THE PROBLEM | Give the data again, word for word.

RAW DATA |
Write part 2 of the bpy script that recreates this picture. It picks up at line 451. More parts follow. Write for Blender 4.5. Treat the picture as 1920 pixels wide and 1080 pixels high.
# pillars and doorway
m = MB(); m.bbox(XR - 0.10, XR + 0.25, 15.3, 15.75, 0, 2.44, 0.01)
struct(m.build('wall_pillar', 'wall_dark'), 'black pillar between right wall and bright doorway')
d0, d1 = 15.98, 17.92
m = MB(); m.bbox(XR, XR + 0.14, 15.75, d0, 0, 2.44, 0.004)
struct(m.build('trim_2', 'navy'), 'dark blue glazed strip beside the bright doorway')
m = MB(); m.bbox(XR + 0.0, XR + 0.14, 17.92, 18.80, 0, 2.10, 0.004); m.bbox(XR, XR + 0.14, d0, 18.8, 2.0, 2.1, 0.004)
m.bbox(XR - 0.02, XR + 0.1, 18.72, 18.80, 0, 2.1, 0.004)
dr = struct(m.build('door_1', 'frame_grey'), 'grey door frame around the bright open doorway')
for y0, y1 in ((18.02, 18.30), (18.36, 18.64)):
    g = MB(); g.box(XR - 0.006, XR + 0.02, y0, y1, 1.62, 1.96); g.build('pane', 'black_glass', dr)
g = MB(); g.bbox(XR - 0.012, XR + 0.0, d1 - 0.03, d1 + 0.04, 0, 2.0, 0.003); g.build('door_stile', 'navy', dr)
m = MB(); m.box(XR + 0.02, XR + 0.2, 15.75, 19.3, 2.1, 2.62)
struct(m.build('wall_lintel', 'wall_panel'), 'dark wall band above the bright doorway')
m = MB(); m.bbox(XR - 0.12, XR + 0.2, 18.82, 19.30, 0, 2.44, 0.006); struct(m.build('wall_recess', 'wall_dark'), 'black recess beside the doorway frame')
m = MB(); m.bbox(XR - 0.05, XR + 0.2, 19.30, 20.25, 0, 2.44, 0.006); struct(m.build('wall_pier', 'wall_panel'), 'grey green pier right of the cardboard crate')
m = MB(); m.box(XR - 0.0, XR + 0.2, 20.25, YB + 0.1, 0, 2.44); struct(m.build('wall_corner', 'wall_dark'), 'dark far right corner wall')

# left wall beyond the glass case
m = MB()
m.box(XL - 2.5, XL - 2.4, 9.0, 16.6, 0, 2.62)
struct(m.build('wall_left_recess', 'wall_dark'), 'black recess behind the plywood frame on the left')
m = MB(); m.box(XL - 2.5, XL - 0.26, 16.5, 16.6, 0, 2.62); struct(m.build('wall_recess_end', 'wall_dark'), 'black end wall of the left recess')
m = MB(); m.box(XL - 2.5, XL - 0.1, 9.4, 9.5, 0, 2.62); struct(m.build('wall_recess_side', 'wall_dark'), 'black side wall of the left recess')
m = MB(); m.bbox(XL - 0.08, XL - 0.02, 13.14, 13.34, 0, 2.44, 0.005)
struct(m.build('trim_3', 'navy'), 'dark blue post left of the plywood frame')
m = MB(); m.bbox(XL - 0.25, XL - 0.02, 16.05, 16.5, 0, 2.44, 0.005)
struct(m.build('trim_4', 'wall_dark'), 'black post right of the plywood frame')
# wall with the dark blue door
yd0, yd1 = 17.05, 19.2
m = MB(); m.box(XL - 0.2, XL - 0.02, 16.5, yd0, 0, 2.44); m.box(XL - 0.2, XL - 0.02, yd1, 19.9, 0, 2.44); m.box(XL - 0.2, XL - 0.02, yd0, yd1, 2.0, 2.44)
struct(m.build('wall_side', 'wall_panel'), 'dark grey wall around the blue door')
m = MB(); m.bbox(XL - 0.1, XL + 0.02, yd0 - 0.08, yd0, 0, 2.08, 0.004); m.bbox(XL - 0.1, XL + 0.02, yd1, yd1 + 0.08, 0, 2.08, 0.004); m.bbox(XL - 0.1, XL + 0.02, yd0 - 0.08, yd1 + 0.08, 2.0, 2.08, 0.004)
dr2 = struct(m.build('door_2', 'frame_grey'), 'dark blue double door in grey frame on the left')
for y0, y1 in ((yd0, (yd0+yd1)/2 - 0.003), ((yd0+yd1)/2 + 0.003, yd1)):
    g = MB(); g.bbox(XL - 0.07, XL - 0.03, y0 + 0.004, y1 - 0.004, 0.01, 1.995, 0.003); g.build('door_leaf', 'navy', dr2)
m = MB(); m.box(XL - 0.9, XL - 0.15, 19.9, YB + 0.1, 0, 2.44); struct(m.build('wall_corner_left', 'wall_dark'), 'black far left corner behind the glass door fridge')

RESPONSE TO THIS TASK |
Write part 2 of the bpy script that recreates this picture. It picks up at line 451. More parts follow. Write for Blender 4.5. Treat the picture as 1920 pixels wide and 1080 pixels high.
# pillars and doorway
m = MB(); m.bbox(XR - 0.10, XR + 0.25, 15.3, 15.75, 0, 2.44, 0.01)
struct(m.build('wall_pillar', 'wall_dark'), 'black pillar between right wall and bright doorway')
d0, d1 = 15.98, 17.92
m = MB(); m.bbox(XR, XR + 0.14, 15.75, d0, 0, 2.44, 0.004)
struct(m.build('trim_2', 'navy'), 'dark blue glazed strip beside the bright doorway')
m = MB(); m.bbox(XR + 0.0, XR + 0.14, 17.92, 18.80, 0, 2.10, 0.004); m.bbox(XR, XR + 0.14, d0, 18.8, 2.0, 2.1, 0.004)
m.bbox(XR - 0.02, XR + 0.1, 18.72, 18.80, 0, 2.1, 0.004)
dr = struct(m.build('door_1', 'frame_grey'), 'grey door frame around the bright open doorway')
for y0, y1 in ((18.02, 18.30), (18.36, 18.64)):
    g = MB(); g.box(XR - 0.006, XR + 0.02, y0, y1, 1.62, 1.96); g.build('pane', 'black_glass', dr)
g = MB(); g.bbox(XR - 0.012, XR + 0.0, d1 - 0.03, d1 + 0.04, 0, 2.0, 0.003); g.build('door_stile', 'navy', dr)
m = MB(); m.box(XR + 0.02, XR + 0.2, 15.75, 19.3, 2.1, 2.62)
struct(m.build('wall_lintel', 'wall_panel'), 'dark wall band above the bright doorway')
m = MB(); m.bbox(XR - 0.12, XR + 0.2, 18.82, 19.30, 0, 2.44, 0.006); struct(m.build('wall_recess', 'wall_dark'), 'black recess beside the doorway frame')
m = MB(); m.bbox(XR - 0.05, XR + 0.2, 19.30, 20.25, 0, 2.44, 0.006); struct(m.build('wall_pier', 'wall_panel'), 'grey green pier right of the cardboard crate')
m = MB(); m.box(XR - 0.0, XR + 0.2, 20.25, YB + 0.1, 0, 2.44); struct(m.build('wall_corner', 'wall_dark'), 'dark far right corner wall')

# left wall beyond the glass case
m = MB()
m.box(XL - 2.5, XL - 2.4, 9.0, 16.6, 0, 2.62)
struct(m.build('wall_left_recess', 'wall_dark'), 'black recess behind the plywood frame on the left')
m = MB(); m.box(XL - 2.5, XL - 0.26, 16.5, 16.6, 0, 2.62); struct(m.build('wall_recess_end', 'wall_dark'), 'black end wall of the left recess')
m = MB(); m.box(XL - 2.5, XL - 0.1, 9.4, 9.5, 0, 2.62); struct(m.build('wall_recess_side', 'wall_dark'), 'black side wall of the left recess')
m = MB(); m.bbox(XL - 0.08, XL - 0.02, 13.14, 13.34, 0, 2.44, 0.005)
struct(m.build('trim_3', 'navy'), 'dark blue post left of the plywood frame')
m = MB(); m.bbox(XL - 0.25, XL - 0.02, 16.05, 16.5, 0, 2.44, 0.005)
struct(m.build('trim_4', 'wall_dark'), 'black post right of the plywood frame')
# wall with the dark blue door
yd0, yd1 = 17.05, 19.2
m = MB(); m.box(XL - 0.2, XL - 0.02, 16.5, yd0, 0, 2.44); m.box(XL - 0.2, XL - 0.02, yd1, 19.9, 0, 2.44); m.box(XL - 0.2, XL - 0.02, yd0, yd1, 2.0, 2.44)
struct(m.build('wall_side', 'wall_panel'), 'dark grey wall around the blue door')
m = MB(); m.bbox(XL - 0.1, XL + 0.02, yd0 - 0.08, yd0, 0, 2.08, 0.004); m.bbox(XL - 0.1, XL + 0.02, yd1, yd1 + 0.08, 0, 2.08, 0.004); m.bbox(XL - 0.1, XL + 0.02, yd0 - 0.08, yd1 + 0.08, 2.0, 2.08, 0.004)
dr2 = struct(m.build('door_2', 'frame_grey'), 'dark blue double door in grey frame on the left')
for y0, y1 in ((yd0, (yd0+yd1)/2 - 0.003), ((yd0+yd1)/2 + 0.003, yd1)):
    g = MB(); g.bbox(XL - 0.07, XL - 0.03, y0 + 0.004, y1 - 0.004, 0.01, 1.995, 0.003); g.build('door_leaf', 'navy', dr2)
m = MB(); m.box(XL - 0.9, XL - 0.15, 19.9, YB + 0.1, 0, 2.44); struct(m.build('wall_corner_left', 'wall_dark'), 'black far left corner behind the glass door fridge')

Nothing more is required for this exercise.